Would you return the complete listing below word for word?

★ ★ ★

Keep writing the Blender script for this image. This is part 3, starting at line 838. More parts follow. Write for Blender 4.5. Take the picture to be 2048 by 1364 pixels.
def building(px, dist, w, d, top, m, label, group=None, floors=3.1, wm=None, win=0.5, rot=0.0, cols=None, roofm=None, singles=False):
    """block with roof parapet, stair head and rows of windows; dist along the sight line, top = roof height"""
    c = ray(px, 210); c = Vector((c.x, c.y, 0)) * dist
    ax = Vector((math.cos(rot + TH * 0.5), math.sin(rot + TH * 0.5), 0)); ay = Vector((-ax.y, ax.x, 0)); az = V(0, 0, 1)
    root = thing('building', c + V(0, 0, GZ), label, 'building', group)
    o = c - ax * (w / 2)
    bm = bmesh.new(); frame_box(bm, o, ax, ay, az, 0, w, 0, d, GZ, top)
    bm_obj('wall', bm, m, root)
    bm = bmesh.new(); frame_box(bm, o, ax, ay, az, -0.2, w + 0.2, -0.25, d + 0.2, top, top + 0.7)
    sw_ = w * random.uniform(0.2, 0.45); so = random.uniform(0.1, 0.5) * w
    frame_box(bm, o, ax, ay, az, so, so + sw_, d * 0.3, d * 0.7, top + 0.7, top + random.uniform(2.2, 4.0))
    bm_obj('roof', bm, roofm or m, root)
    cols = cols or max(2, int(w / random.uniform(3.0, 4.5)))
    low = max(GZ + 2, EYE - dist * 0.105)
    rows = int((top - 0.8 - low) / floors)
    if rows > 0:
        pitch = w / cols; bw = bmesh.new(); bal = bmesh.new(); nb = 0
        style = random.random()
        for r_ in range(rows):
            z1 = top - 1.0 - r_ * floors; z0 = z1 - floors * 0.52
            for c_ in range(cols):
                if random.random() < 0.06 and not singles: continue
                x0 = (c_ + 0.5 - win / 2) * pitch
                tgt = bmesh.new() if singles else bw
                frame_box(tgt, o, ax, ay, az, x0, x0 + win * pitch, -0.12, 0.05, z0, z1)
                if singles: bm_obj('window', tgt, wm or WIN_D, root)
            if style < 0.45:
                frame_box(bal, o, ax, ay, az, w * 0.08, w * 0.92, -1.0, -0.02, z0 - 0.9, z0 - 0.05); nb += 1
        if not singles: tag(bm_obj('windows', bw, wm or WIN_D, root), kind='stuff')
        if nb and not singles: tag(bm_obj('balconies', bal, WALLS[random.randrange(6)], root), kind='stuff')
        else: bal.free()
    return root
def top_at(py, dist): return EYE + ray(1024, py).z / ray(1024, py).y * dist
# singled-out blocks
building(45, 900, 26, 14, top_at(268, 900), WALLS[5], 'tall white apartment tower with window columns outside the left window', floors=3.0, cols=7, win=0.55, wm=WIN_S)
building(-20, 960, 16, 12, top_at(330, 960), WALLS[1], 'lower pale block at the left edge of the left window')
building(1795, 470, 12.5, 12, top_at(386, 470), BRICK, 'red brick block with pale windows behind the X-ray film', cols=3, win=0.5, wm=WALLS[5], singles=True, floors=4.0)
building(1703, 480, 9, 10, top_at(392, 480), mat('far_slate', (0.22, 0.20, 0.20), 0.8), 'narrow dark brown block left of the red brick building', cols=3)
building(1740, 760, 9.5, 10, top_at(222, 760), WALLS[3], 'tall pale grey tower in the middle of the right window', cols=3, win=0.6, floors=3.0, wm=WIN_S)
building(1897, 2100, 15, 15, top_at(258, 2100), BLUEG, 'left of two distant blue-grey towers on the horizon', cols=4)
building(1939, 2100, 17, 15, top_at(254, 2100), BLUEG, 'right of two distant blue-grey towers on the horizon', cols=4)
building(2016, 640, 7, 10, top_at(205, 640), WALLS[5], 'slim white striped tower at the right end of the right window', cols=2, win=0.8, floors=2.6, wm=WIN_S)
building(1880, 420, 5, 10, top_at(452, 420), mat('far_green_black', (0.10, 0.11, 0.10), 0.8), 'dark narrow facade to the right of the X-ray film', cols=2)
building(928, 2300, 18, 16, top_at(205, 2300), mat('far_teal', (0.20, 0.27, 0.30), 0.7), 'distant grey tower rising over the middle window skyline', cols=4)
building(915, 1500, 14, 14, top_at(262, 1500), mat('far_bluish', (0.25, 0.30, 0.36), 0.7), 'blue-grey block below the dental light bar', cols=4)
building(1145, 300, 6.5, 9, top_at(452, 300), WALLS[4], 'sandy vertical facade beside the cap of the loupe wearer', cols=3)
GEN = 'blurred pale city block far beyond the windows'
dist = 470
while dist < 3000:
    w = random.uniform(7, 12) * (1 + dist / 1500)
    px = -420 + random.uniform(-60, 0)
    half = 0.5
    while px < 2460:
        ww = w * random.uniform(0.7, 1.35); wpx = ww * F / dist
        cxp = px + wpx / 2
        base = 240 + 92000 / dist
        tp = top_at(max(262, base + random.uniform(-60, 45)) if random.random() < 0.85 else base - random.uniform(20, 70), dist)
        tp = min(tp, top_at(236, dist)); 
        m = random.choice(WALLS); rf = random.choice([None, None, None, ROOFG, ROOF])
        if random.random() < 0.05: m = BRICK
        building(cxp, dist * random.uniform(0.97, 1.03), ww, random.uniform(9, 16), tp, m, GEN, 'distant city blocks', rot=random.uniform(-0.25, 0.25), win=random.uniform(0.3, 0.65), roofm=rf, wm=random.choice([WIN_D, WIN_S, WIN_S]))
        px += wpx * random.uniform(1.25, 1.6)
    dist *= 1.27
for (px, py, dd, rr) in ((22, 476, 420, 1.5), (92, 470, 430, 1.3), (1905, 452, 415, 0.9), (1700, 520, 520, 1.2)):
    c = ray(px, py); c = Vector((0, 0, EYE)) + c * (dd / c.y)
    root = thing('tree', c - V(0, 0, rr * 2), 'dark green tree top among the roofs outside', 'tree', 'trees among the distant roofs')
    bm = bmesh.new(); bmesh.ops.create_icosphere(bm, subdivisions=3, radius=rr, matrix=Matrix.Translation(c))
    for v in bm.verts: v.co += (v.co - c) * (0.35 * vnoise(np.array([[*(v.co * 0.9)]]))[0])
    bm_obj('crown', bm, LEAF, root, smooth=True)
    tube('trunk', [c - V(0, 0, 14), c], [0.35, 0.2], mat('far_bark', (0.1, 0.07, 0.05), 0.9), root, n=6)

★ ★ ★

| Solution to the problem |
Keep writing the Blender script for this image. This is part 3, starting at line 838. More parts follow. Write for Blender 4.5. Take the picture to be 2048 by 1364 pixels.
def building(px, dist, w, d, top, m, label, group=None, floors=3.1, wm=None, win=0.5, rot=0.0, cols=None, roofm=None, singles=False):
    """block with roof parapet, stair head and rows of windows; dist along the sight line, top = roof height"""
    c = ray(px, 210); c = Vector((c.x, c.y, 0)) * dist
    ax = Vector((math.cos(rot + TH * 0.5), math.sin(rot + TH * 0.5), 0)); ay = Vector((-ax.y, ax.x, 0)); az = V(0, 0, 1)
    root = thing('building', c + V(0, 0, GZ), label, 'building', group)
    o = c - ax * (w / 2)
    bm = bmesh.new(); frame_box(bm, o, ax, ay, az, 0, w, 0, d, GZ, top)
    bm_obj('wall', bm, m, root)
    bm = bmesh.new(); frame_box(bm, o, ax, ay, az, -0.2, w + 0.2, -0.25, d + 0.2, top, top + 0.7)
    sw_ = w * random.uniform(0.2, 0.45); so = random.uniform(0.1, 0.5) * w
    frame_box(bm, o, ax, ay, az, so, so + sw_, d * 0.3, d * 0.7, top + 0.7, top + random.uniform(2.2, 4.0))
    bm_obj('roof', bm, roofm or m, root)
    cols = cols or max(2, int(w / random.uniform(3.0, 4.5)))
    low = max(GZ + 2, EYE - dist * 0.105)
    rows = int((top - 0.8 - low) / floors)
    if rows > 0:
        pitch = w / cols; bw = bmesh.new(); bal = bmesh.new(); nb = 0
        style = random.random()
        for r_ in range(rows):
            z1 = top - 1.0 - r_ * floors; z0 = z1 - floors * 0.52
            for c_ in range(cols):
                if random.random() < 0.06 and not singles: continue
                x0 = (c_ + 0.5 - win / 2) * pitch
                tgt = bmesh.new() if singles else bw
                frame_box(tgt, o, ax, ay, az, x0, x0 + win * pitch, -0.12, 0.05, z0, z1)
                if singles: bm_obj('window', tgt, wm or WIN_D, root)
            if style < 0.45:
                frame_box(bal, o, ax, ay, az, w * 0.08, w * 0.92, -1.0, -0.02, z0 - 0.9, z0 - 0.05); nb += 1
        if not singles: tag(bm_obj('windows', bw, wm or WIN_D, root), kind='stuff')
        if nb and not singles: tag(bm_obj('balconies', bal, WALLS[random.randrange(6)], root), kind='stuff')
        else: bal.free()
    return root
def top_at(py, dist): return EYE + ray(1024, py).z / ray(1024, py).y * dist
# singled-out blocks
building(45, 900, 26, 14, top_at(268, 900), WALLS[5], 'tall white apartment tower with window columns outside the left window', floors=3.0, cols=7, win=0.55, wm=WIN_S)
building(-20, 960, 16, 12, top_at(330, 960), WALLS[1], 'lower pale block at the left edge of the left window')
building(1795, 470, 12.5, 12, top_at(386, 470), BRICK, 'red brick block with pale windows behind the X-ray film', cols=3, win=0.5, wm=WALLS[5], singles=True, floors=4.0)
building(1703, 480, 9, 10, top_at(392, 480), mat('far_slate', (0.22, 0.20, 0.20), 0.8), 'narrow dark brown block left of the red brick building', cols=3)
building(1740, 760, 9.5, 10, top_at(222, 760), WALLS[3], 'tall pale grey tower in the middle of the right window', cols=3, win=0.6, floors=3.0, wm=WIN_S)
building(1897, 2100, 15, 15, top_at(258, 2100), BLUEG, 'left of two distant blue-grey towers on the horizon', cols=4)
building(1939, 2100, 17, 15, top_at(254, 2100), BLUEG, 'right of two distant blue-grey towers on the horizon', cols=4)
building(2016, 640, 7, 10, top_at(205, 640), WALLS[5], 'slim white striped tower at the right end of the right window', cols=2, win=0.8, floors=2.6, wm=WIN_S)
building(1880, 420, 5, 10, top_at(452, 420), mat('far_green_black', (0.10, 0.11, 0.10), 0.8), 'dark narrow facade to the right of the X-ray film', cols=2)
building(928, 2300, 18, 16, top_at(205, 2300), mat('far_teal', (0.20, 0.27, 0.30), 0.7), 'distant grey tower rising over the middle window skyline', cols=4)
building(915, 1500, 14, 14, top_at(262, 1500), mat('far_bluish', (0.25, 0.30, 0.36), 0.7), 'blue-grey block below the dental light bar', cols=4)
building(1145, 300, 6.5, 9, top_at(452, 300), WALLS[4], 'sandy vertical facade beside the cap of the loupe wearer', cols=3)
GEN = 'blurred pale city block far beyond the windows'
dist = 470
while dist < 3000:
    w = random.uniform(7, 12) * (1 + dist / 1500)
    px = -420 + random.uniform(-60, 0)
    half = 0.5
    while px < 2460:
        ww = w * random.uniform(0.7, 1.35); wpx = ww * F / dist
        cxp = px + wpx / 2
        base = 240 + 92000 / dist
        tp = top_at(max(262, base + random.uniform(-60, 45)) if random.random() < 0.85 else base - random.uniform(20, 70), dist)
        tp = min(tp, top_at(236, dist)); 
        m = random.choice(WALLS); rf = random.choice([None, None, None, ROOFG, ROOF])
        if random.random() < 0.05: m = BRICK
        building(cxp, dist * random.uniform(0.97, 1.03), ww, random.uniform(9, 16), tp, m, GEN, 'distant city blocks', rot=random.uniform(-0.25, 0.25), win=random.uniform(0.3, 0.65), roofm=rf, wm=random.choice([WIN_D, WIN_S, WIN_S]))
        px += wpx * random.uniform(1.25, 1.6)
    dist *= 1.27
for (px, py, dd, rr) in ((22, 476, 420, 1.5), (92, 470, 430, 1.3), (1905, 452, 415, 0.9), (1700, 520, 520, 1.2)):
    c = ray(px, py); c = Vector((0, 0, EYE)) + c * (dd / c.y)
    root = thing('tree', c - V(0, 0, rr * 2), 'dark green tree top among the roofs outside', 'tree', 'trees among the distant roofs')
    bm = bmesh.new(); bmesh.ops.create_icosphere(bm, subdivisions=3, radius=rr, matrix=Matrix.Translation(c))
    for v in bm.verts: v.co += (v.co - c) * (0.35 * vnoise(np.array([[*(v.co * 0.9)]]))[0])
    bm_obj('crown', bm, LEAF, root, smooth=True)
    tube('trunk', [c - V(0, 0, 14), c], [0.35, 0.2], mat('far_bark', (0.1, 0.07, 0.05), 0.9), root, n=6)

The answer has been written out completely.